Rows from a 3D scene dataset
## begin

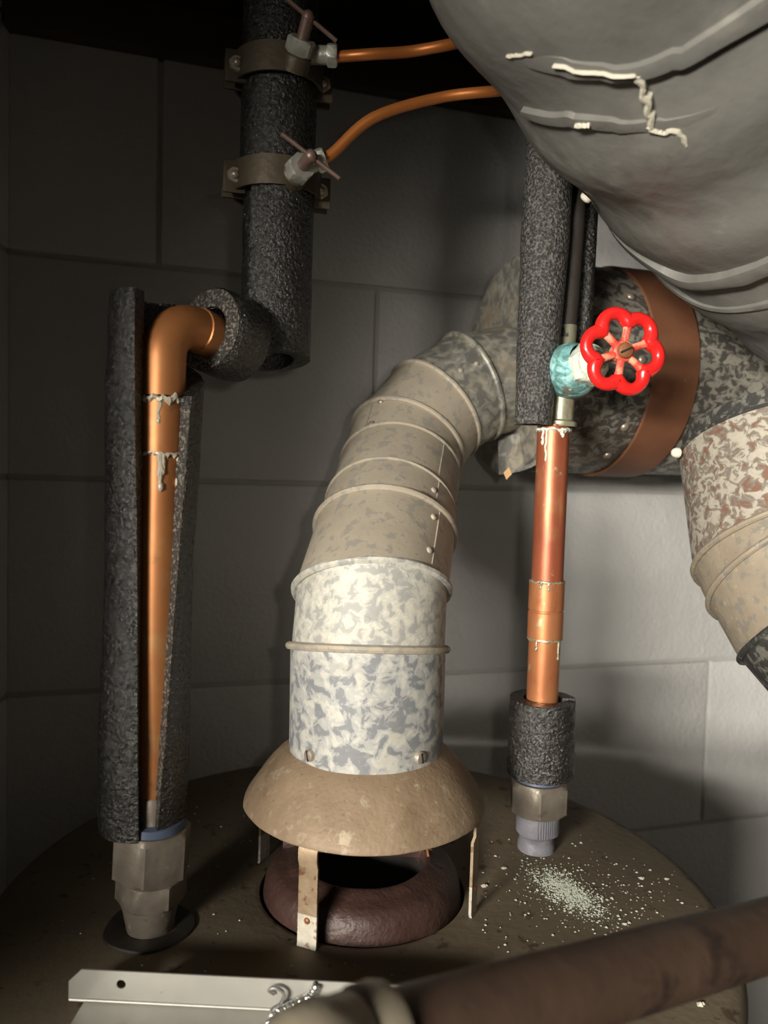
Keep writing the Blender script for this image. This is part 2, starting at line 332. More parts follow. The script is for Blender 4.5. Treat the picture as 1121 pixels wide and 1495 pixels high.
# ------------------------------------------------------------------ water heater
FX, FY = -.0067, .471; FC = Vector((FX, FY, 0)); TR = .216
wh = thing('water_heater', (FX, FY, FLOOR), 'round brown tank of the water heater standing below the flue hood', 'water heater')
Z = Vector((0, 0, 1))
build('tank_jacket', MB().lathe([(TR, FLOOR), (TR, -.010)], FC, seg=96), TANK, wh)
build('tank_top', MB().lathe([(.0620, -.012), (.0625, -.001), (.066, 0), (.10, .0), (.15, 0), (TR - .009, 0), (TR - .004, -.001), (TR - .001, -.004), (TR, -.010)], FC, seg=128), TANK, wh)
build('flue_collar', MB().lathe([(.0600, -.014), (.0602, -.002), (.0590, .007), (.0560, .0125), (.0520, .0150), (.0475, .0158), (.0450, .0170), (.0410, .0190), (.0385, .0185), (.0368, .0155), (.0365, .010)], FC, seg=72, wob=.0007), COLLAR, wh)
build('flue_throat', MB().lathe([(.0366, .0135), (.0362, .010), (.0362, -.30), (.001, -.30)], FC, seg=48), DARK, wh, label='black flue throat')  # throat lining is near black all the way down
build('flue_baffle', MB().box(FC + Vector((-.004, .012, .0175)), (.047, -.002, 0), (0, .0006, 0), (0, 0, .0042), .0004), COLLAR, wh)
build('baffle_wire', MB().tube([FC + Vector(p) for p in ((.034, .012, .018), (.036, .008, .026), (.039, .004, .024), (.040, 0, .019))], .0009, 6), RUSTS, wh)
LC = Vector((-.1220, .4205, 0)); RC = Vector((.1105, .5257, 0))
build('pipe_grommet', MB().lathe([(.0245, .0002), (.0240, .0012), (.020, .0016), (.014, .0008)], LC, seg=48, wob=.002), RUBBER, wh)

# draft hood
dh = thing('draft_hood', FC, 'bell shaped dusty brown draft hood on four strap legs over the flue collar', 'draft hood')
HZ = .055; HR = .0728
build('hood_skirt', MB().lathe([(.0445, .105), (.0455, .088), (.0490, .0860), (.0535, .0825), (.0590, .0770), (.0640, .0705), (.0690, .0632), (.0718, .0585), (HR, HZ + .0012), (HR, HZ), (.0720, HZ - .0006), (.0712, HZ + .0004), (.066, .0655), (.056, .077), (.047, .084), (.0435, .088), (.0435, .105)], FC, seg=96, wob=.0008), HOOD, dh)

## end
## begin

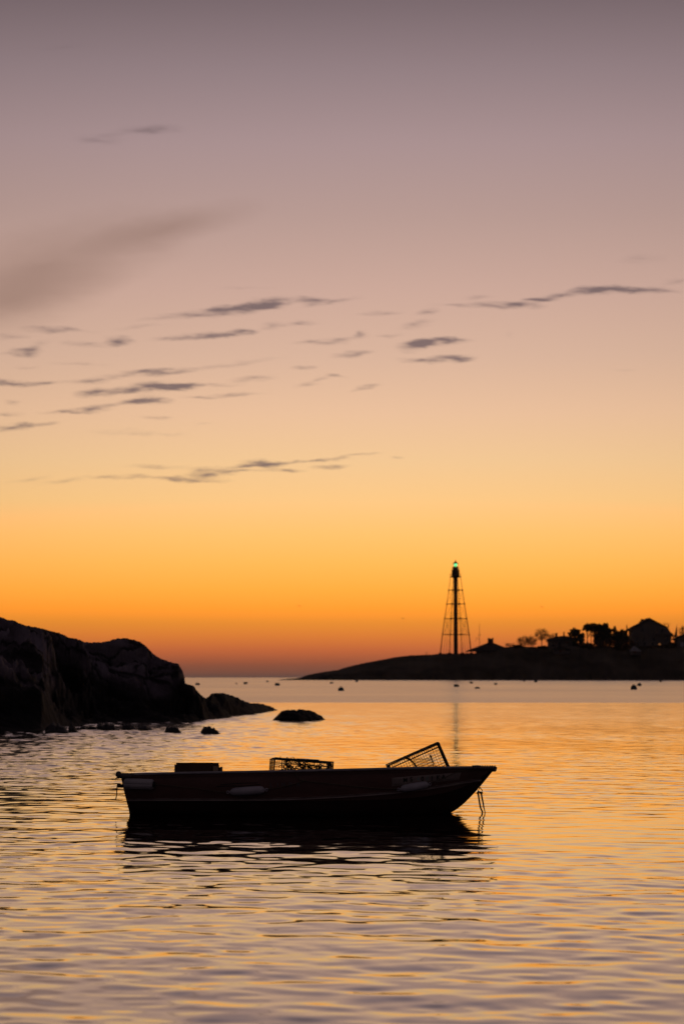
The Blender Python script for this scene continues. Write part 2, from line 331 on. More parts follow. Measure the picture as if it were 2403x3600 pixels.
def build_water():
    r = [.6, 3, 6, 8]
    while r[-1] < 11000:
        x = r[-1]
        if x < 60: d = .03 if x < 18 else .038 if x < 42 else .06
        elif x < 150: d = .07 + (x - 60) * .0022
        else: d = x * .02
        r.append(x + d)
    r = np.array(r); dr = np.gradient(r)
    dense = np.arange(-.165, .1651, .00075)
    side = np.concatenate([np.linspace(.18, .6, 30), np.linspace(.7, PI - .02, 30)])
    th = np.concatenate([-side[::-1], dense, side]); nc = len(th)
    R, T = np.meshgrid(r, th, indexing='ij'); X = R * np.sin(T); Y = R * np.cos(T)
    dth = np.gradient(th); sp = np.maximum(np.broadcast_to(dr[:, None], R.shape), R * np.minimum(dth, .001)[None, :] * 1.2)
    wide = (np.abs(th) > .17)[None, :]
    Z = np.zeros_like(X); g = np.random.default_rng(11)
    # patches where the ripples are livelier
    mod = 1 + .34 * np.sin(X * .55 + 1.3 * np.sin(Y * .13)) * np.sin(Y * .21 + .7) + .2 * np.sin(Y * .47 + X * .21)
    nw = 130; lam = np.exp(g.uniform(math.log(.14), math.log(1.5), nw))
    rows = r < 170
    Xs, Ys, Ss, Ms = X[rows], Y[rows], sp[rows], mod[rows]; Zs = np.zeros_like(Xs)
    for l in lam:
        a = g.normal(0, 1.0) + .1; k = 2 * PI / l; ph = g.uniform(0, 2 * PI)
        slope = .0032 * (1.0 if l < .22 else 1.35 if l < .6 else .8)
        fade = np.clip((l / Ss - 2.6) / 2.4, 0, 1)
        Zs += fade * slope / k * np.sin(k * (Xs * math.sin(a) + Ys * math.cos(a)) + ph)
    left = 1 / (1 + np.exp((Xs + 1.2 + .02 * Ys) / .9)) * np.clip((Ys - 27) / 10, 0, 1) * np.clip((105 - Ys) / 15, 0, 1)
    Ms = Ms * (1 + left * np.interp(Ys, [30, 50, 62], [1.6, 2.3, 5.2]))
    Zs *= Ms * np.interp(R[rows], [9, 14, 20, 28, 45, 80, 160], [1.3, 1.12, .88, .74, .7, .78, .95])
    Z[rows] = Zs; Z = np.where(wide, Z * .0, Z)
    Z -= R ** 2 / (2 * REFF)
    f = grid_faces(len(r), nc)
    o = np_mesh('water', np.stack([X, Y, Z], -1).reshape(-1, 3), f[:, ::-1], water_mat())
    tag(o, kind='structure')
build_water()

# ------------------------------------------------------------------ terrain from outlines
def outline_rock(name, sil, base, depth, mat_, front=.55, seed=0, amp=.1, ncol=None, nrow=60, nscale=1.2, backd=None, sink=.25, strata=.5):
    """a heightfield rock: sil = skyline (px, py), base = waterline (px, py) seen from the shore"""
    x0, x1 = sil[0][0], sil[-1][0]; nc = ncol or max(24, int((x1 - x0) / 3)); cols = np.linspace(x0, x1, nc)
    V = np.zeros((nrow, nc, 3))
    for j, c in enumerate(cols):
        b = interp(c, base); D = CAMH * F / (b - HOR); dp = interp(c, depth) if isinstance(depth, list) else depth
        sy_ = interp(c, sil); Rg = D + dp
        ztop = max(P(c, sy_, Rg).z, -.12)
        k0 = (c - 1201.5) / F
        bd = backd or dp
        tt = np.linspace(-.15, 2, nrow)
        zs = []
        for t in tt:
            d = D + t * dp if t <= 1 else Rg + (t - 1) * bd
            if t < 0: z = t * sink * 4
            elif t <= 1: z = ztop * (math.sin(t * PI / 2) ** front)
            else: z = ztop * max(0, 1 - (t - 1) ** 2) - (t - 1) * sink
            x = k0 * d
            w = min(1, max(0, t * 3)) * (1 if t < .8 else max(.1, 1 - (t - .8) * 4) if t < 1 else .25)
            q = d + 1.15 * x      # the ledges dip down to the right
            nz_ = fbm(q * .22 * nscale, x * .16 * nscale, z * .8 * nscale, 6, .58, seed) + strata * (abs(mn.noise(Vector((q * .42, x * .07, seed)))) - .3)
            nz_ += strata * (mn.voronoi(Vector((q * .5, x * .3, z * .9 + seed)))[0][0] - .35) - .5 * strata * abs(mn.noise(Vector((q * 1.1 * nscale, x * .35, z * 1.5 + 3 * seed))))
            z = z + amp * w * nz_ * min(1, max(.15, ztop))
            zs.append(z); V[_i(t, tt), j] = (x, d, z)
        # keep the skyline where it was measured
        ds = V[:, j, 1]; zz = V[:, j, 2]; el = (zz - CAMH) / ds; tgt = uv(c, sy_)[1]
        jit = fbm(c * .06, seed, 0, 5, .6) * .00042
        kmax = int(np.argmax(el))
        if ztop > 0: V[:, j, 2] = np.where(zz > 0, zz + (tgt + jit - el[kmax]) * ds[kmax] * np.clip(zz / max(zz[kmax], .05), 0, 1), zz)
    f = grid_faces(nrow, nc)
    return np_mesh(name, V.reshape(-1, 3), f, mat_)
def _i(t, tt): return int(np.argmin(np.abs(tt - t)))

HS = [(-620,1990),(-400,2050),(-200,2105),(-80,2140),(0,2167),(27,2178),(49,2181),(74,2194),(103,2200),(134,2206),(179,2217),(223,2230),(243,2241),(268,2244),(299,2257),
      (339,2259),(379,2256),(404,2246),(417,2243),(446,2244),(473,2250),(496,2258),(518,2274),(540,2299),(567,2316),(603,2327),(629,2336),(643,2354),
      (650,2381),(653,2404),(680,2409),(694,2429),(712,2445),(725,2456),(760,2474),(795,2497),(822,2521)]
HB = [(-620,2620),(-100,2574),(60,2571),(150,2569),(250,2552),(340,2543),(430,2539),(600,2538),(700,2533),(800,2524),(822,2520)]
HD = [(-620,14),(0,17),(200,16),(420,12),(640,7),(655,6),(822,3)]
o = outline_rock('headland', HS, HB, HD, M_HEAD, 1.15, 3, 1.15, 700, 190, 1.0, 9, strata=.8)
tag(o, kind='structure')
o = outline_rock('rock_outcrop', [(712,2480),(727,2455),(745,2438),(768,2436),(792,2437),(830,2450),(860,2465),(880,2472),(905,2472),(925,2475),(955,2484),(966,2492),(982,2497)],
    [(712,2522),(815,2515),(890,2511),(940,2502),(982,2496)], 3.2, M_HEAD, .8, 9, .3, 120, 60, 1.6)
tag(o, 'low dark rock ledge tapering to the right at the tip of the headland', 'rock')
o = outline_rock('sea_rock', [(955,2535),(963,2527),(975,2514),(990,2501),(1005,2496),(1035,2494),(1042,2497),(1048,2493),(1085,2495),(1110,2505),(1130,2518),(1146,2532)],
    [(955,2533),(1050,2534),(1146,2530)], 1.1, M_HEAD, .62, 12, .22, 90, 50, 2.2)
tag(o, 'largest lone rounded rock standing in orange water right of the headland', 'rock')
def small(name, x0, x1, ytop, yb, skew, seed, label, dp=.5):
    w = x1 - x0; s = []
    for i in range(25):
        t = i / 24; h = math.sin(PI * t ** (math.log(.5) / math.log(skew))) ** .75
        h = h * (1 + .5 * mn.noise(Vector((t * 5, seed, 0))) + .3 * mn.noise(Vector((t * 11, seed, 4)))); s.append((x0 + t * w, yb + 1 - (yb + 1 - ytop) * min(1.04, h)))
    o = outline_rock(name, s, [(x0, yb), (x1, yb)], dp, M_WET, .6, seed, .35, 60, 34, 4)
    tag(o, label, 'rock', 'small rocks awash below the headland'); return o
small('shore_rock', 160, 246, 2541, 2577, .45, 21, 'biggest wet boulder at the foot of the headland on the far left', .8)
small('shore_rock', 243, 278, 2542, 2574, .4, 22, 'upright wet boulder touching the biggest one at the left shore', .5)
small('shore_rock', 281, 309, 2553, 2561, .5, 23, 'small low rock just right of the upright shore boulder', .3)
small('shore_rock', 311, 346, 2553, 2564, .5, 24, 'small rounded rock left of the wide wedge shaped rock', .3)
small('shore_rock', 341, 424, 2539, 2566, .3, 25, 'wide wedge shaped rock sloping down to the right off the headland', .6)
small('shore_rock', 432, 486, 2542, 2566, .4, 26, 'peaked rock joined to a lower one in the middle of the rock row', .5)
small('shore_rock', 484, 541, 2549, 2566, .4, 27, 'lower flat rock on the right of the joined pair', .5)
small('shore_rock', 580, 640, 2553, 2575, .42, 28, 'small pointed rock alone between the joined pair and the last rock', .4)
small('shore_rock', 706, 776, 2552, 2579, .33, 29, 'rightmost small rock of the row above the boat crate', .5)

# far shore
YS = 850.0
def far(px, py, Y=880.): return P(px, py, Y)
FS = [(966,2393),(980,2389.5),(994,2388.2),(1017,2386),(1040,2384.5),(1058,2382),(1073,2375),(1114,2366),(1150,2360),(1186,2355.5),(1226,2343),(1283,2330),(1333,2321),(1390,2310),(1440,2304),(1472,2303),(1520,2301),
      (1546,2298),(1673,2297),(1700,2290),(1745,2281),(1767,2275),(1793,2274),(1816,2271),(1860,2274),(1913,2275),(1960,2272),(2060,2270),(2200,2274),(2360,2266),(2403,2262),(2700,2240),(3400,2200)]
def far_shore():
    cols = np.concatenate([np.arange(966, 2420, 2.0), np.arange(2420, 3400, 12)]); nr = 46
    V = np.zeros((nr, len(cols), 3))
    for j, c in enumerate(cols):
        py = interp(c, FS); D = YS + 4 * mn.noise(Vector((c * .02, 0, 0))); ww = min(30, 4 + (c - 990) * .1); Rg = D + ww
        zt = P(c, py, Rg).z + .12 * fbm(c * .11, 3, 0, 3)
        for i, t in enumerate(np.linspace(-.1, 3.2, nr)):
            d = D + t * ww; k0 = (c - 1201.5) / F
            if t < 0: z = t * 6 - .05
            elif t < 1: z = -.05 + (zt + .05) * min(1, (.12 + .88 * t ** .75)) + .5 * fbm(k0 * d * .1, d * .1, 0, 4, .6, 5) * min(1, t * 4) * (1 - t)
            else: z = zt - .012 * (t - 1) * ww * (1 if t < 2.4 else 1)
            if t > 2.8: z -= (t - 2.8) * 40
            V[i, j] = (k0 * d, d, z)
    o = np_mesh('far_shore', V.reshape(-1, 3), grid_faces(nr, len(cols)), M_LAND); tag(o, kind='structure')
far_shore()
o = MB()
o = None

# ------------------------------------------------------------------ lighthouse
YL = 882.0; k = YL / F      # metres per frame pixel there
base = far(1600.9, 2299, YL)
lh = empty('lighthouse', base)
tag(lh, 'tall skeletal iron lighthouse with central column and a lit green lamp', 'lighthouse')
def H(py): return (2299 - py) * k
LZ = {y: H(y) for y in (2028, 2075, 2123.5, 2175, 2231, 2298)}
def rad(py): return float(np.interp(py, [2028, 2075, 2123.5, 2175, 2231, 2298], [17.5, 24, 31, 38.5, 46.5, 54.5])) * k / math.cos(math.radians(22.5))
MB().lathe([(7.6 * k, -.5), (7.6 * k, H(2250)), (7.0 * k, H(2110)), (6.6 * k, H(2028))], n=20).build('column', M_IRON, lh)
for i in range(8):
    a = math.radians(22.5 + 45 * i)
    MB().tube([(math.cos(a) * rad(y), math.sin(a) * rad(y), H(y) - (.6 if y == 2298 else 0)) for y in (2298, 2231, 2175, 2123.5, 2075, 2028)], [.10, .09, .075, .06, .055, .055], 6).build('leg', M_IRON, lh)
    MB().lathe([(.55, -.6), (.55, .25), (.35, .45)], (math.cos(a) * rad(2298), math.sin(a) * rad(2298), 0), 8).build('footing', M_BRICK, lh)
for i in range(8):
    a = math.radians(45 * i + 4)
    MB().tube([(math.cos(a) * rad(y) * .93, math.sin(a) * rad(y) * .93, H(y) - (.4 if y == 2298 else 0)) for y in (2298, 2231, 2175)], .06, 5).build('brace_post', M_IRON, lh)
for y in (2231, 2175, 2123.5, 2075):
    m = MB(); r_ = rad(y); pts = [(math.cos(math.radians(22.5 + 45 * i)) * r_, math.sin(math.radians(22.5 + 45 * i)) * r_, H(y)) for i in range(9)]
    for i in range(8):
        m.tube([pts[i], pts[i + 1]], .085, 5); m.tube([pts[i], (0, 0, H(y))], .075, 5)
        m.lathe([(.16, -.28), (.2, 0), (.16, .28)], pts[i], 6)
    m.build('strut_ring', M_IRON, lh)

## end

### Request
In the data above, find the line that contains "120, 60, 1.6)" and the line that contains "90, 50, 2.2)". Repeat exactly those lines and every line between them, and only those.

### Answer for the task
    [(712,2522),(815,2515),(890,2511),(940,2502),(982,2496)], 3.2, M_HEAD, .8, 9, .3, 120, 60, 1.6)
tag(o, 'low dark rock ledge tapering to the right at the tip of the headland', 'rock')
o = outline_rock('sea_rock', [(955,2535),(963,2527),(975,2514),(990,2501),(1005,2496),(1035,2494),(1042,2497),(1048,2493),(1085,2495),(1110,2505),(1130,2518),(1146,2532)],
    [(955,2533),(1050,2534),(1146,2530)], 1.1, M_HEAD, .62, 12, .22, 90, 50, 2.2)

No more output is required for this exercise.